Sans dot

Sans dot Бесприданница

Yakov Protazanov
URSS / 1936 / 86 min

Avec Olga Pyjova, Nina Alissova, Anatoli Ktorov.

Une jeune fille refuse de se marier à un vieillard afin d'obtenir une dot. Elle tombe amoureuse d'un bel homme qui la trahit en un rien de temps.

Copie du Gosfilmofond.


Yakov Protazanov est le seul de sa génération à avoir travaillé avec un égal succès en Russie prérévolutionnaire, en France, en Allemagne et en Union soviétique. Il a adopté différents styles et réalisé des miracles d’intégration psychologique et sociale. Une telle faculté d’adaptation requiert non seulement une grande habileté, mais aussi une grande aptitude au conformisme. Protazanov était considéré comme l’exact inverse d’un auteur. Un professionnel, un artisan, un cynique… Et pourtant, il y a quelque chose de partagé dans ses meilleurs films, son sens de l’ironie.

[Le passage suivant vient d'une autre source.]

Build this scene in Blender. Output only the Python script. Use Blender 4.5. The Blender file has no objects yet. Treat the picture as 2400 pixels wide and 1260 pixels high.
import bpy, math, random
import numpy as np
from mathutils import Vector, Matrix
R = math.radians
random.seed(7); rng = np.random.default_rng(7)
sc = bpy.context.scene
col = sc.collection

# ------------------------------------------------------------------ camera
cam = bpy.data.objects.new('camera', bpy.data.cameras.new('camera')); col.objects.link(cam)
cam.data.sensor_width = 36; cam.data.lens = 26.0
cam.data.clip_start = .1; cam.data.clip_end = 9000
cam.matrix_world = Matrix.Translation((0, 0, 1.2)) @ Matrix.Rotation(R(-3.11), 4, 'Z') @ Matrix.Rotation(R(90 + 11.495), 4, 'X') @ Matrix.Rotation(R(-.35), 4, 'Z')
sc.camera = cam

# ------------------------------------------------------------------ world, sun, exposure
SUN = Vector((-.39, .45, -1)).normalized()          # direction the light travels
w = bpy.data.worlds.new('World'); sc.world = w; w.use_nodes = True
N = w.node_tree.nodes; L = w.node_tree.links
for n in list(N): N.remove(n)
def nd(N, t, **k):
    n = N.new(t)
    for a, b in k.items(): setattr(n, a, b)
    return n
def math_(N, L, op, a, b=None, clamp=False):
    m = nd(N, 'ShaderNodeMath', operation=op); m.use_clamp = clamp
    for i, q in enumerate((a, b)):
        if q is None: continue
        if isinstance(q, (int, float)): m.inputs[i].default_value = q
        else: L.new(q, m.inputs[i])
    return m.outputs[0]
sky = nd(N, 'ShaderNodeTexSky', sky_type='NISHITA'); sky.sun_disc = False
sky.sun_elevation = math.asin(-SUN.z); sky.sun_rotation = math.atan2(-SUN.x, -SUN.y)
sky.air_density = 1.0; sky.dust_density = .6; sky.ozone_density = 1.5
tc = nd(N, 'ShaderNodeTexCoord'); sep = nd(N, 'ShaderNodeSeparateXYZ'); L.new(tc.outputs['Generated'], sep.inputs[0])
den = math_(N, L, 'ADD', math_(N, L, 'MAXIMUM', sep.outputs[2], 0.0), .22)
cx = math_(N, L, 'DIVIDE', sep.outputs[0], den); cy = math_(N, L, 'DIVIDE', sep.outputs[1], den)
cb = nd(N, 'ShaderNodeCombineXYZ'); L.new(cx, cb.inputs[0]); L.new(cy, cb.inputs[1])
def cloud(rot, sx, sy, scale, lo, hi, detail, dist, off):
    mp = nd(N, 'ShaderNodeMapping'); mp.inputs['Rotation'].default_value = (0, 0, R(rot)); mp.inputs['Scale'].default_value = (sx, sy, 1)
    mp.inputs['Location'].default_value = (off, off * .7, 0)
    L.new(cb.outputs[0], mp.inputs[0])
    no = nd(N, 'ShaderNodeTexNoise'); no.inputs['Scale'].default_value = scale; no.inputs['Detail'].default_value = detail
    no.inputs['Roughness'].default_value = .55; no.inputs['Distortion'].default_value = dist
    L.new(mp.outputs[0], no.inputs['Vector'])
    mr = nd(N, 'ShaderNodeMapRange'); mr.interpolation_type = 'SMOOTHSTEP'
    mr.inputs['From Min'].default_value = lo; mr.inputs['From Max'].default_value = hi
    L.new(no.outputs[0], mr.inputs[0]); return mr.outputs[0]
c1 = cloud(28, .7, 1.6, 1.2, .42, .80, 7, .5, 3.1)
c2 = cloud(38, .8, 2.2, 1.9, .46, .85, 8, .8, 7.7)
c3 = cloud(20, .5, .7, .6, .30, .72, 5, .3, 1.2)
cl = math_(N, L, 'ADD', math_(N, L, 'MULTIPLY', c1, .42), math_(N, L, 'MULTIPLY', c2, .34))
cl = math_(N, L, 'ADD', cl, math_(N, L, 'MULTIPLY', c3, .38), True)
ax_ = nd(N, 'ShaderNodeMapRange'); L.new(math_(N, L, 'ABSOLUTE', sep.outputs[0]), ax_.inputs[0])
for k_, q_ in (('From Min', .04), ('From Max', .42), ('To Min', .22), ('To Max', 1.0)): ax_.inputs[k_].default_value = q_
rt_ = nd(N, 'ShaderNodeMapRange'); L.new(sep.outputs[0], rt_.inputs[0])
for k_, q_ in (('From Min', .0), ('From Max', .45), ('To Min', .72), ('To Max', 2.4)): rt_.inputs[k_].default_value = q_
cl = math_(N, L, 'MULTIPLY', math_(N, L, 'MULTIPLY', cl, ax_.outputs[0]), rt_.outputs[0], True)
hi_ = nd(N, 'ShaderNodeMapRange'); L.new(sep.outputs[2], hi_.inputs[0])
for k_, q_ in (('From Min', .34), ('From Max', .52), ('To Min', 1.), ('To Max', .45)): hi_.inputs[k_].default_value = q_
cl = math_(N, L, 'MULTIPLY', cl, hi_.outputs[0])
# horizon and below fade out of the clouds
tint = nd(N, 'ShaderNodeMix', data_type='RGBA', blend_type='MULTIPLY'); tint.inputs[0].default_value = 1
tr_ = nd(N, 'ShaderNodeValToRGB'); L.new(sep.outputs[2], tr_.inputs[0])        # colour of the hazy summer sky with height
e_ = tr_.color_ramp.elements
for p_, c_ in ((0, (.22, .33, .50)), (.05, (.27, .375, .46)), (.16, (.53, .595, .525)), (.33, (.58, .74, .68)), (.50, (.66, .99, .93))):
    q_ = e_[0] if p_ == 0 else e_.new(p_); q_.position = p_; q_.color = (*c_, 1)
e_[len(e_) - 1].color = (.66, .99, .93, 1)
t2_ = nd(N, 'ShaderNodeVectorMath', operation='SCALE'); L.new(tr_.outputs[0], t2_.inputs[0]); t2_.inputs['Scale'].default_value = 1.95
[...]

Sans dot est adapté d’une pièce classique d’Alexandre Ostrovski, l’un des textes préférés de la scène russe, interprété différemment à chaque époque. Lorsque l’un des personnages compare l’innocente jeune fille, désirée par tous les hommes de son entourage, à un objet onéreux, celle-ci s’exclame dans un élan hystérique : « Oui, je suis un objet ! Enfin un nom m’a été trouvé ! ». Protazanov dépeint effectivement son héroïne comme un objet onéreux : il y a plus de gros plans de son décolleté que de son visage. Les séquences mélodramatiques sont traitées avec autant de cynisme, notamment la fin du film. Il en est de même pour l’utilisation abusive qui est faite de la Sixième Symphonie de Tchaïkovsky. Protazanov s’en moquait d’ailleurs dans une lettre à son fils : « Tout le monde admirait […] Tchaïkovsky (ah !, un grand merci à Tchaïkovsky) ». Malgré tout, Sans dot fut un énorme succès au box-office, et le public le prit entièrement au premier degré. Et non seulement en Russie, mais aussi à Paris où le film reçut la Médaille d’or à L’Exposition universelle de 1937.